- _Given instruction_
Transcribe each line exactly.

#####

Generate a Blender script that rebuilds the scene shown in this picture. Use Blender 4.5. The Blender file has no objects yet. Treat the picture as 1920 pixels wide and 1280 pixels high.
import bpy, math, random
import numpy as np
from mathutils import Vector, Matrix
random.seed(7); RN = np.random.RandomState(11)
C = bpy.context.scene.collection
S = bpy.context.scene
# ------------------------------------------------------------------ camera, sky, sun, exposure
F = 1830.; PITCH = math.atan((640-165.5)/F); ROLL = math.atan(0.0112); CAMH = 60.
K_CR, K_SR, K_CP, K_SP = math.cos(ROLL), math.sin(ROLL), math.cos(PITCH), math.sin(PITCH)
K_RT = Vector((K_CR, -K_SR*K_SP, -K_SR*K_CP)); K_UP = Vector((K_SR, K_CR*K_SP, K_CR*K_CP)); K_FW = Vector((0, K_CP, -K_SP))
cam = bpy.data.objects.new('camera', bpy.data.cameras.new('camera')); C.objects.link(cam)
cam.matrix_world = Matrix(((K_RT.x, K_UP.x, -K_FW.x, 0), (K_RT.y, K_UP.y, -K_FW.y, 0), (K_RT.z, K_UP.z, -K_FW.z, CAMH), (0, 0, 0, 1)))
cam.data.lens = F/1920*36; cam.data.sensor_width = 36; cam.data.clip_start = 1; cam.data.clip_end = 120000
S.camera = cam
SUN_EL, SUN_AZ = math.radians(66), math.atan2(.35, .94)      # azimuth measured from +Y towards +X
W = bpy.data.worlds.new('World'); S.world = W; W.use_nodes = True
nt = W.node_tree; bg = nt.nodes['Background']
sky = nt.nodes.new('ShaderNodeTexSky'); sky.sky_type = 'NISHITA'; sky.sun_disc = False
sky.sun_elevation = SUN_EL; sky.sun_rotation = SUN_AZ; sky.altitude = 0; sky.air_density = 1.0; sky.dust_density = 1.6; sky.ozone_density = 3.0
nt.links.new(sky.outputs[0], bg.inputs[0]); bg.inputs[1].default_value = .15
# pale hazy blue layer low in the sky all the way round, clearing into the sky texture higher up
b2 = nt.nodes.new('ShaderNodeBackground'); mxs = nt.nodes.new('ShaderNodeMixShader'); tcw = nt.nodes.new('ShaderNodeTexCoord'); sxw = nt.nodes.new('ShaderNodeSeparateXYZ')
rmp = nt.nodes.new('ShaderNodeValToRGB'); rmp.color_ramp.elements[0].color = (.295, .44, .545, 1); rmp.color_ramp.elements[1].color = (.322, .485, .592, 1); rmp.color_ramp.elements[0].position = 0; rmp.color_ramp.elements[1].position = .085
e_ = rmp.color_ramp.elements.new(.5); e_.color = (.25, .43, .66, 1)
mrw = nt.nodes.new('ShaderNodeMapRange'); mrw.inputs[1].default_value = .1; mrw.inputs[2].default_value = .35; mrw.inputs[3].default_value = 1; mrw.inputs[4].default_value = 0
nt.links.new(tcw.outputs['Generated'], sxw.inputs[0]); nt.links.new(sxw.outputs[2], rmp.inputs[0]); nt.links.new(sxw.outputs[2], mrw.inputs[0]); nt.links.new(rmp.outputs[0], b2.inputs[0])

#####

- _Finished task_
Generate a Blender script that rebuilds the scene shown in this picture. Use Blender 4.5. The Blender file has no objects yet. Treat the picture as 1920 pixels wide and 1280 pixels high.
import bpy, math, random
import numpy as np
from mathutils import Vector, Matrix
random.seed(7); RN = np.random.RandomState(11)
C = bpy.context.scene.collection
S = bpy.context.scene
# ------------------------------------------------------------------ camera, sky, sun, exposure
F = 1830.; PITCH = math.atan((640-165.5)/F); ROLL = math.atan(0.0112); CAMH = 60.
K_CR, K_SR, K_CP, K_SP = math.cos(ROLL), math.sin(ROLL), math.cos(PITCH), math.sin(PITCH)
K_RT = Vector((K_CR, -K_SR*K_SP, -K_SR*K_CP)); K_UP = Vector((K_SR, K_CR*K_SP, K_CR*K_CP)); K_FW = Vector((0, K_CP, -K_SP))
cam = bpy.data.objects.new('camera', bpy.data.cameras.new('camera')); C.objects.link(cam)
cam.matrix_world = Matrix(((K_RT.x, K_UP.x, -K_FW.x, 0), (K_RT.y, K_UP.y, -K_FW.y, 0), (K_RT.z, K_UP.z, -K_FW.z, CAMH), (0, 0, 0, 1)))
cam.data.lens = F/1920*36; cam.data.sensor_width = 36; cam.data.clip_start = 1; cam.data.clip_end = 120000
S.camera = cam
SUN_EL, SUN_AZ = math.radians(66), math.atan2(.35, .94)      # azimuth measured from +Y towards +X
W = bpy.data.worlds.new('World'); S.world = W; W.use_nodes = True
nt = W.node_tree; bg = nt.nodes['Background']
sky = nt.nodes.new('ShaderNodeTexSky'); sky.sky_type = 'NISHITA'; sky.sun_disc = False
sky.sun_elevation = SUN_EL; sky.sun_rotation = SUN_AZ; sky.altitude = 0; sky.air_density = 1.0; sky.dust_density = 1.6; sky.ozone_density = 3.0
nt.links.new(sky.outputs[0], bg.inputs[0]); bg.inputs[1].default_value = .15
# pale hazy blue layer low in the sky all the way round, clearing into the sky texture higher up
b2 = nt.nodes.new('ShaderNodeBackground'); mxs = nt.nodes.new('ShaderNodeMixShader'); tcw = nt.nodes.new('ShaderNodeTexCoord'); sxw = nt.nodes.new('ShaderNodeSeparateXYZ')
rmp = nt.nodes.new('ShaderNodeValToRGB'); rmp.color_ramp.elements[0].color = (.295, .44, .545, 1); rmp.color_ramp.elements[1].color = (.322, .485, .592, 1); rmp.color_ramp.elements[0].position = 0; rmp.color_ramp.elements[1].position = .085
e_ = rmp.color_ramp.elements.new(.5); e_.color = (.25, .43, .66, 1)
mrw = nt.nodes.new('ShaderNodeMapRange'); mrw.inputs[1].default_value = .1; mrw.inputs[2].default_value = .35; mrw.inputs[3].default_value = 1; mrw.inputs[4].default_value = 0
nt.links.new(tcw.outputs['Generated'], sxw.inputs[0]); nt.links.new(sxw.outputs[2], rmp.inputs[0]); nt.links.new(sxw.outputs[2], mrw.inputs[0]); nt.links.new(rmp.outputs[0], b2.inputs[0])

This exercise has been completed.